Provided information:
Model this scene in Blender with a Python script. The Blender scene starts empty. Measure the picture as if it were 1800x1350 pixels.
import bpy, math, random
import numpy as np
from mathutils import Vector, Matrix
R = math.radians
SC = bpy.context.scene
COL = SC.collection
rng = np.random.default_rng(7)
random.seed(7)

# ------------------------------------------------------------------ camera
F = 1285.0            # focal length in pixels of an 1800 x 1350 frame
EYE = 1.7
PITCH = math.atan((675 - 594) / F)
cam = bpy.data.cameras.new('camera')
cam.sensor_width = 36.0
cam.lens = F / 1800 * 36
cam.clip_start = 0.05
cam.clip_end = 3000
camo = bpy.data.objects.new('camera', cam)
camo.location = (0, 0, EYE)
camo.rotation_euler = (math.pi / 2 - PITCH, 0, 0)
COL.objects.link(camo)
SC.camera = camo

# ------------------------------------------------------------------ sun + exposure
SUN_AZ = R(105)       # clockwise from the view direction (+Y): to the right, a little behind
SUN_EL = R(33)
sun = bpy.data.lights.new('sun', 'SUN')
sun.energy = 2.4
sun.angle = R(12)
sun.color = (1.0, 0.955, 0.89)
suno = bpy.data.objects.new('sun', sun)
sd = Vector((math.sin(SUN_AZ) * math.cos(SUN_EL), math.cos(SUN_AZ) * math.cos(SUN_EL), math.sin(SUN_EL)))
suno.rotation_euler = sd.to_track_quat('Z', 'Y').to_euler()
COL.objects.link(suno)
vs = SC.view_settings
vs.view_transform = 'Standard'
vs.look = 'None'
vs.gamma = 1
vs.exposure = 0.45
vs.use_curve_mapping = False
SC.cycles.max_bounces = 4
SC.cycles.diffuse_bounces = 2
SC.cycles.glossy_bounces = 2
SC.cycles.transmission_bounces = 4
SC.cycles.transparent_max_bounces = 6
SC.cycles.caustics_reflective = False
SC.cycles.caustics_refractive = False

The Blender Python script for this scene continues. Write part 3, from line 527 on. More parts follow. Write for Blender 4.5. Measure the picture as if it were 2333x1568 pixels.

Exercise objective: Write out every line from the records above, word for word.

Exercise response:
Model this scene in Blender with a Python script. The Blender scene starts empty. Measure the picture as if it were 1800x1350 pixels.
import bpy, math, random
import numpy as np
from mathutils import Vector, Matrix
R = math.radians
SC = bpy.context.scene
COL = SC.collection
rng = np.random.default_rng(7)
random.seed(7)

# ------------------------------------------------------------------ camera
F = 1285.0            # focal length in pixels of an 1800 x 1350 frame
EYE = 1.7
PITCH = math.atan((675 - 594) / F)
cam = bpy.data.cameras.new('camera')
cam.sensor_width = 36.0
cam.lens = F / 1800 * 36
cam.clip_start = 0.05
cam.clip_end = 3000
camo = bpy.data.objects.new('camera', cam)
camo.location = (0, 0, EYE)
camo.rotation_euler = (math.pi / 2 - PITCH, 0, 0)
COL.objects.link(camo)
SC.camera = camo

# ------------------------------------------------------------------ sun + exposure
SUN_AZ = R(105)       # clockwise from the view direction (+Y): to the right, a little behind
SUN_EL = R(33)
sun = bpy.data.lights.new('sun', 'SUN')
sun.energy = 2.4
sun.angle = R(12)
sun.color = (1.0, 0.955, 0.89)
suno = bpy.data.objects.new('sun', sun)
sd = Vector((math.sin(SUN_AZ) * math.cos(SUN_EL), math.cos(SUN_AZ) * math.cos(SUN_EL), math.sin(SUN_EL)))
suno.rotation_euler = sd.to_track_quat('Z', 'Y').to_euler()
COL.objects.link(suno)
vs = SC.view_settings
vs.view_transform = 'Standard'
vs.look = 'None'
vs.gamma = 1
vs.exposure = 0.45
vs.use_curve_mapping = False
SC.cycles.max_bounces = 4
SC.cycles.diffuse_bounces = 2
SC.cycles.glossy_bounces = 2
SC.cycles.transmission_bounces = 4
SC.cycles.transparent_max_bounces = 6
SC.cycles.caustics_reflective = False
SC.cycles.caustics_refractive = False

The Blender Python script for this scene continues. Write part 3, from line 527 on. More parts follow. Write for Blender 4.5. Measure the picture as if it were 2333x1568 pixels.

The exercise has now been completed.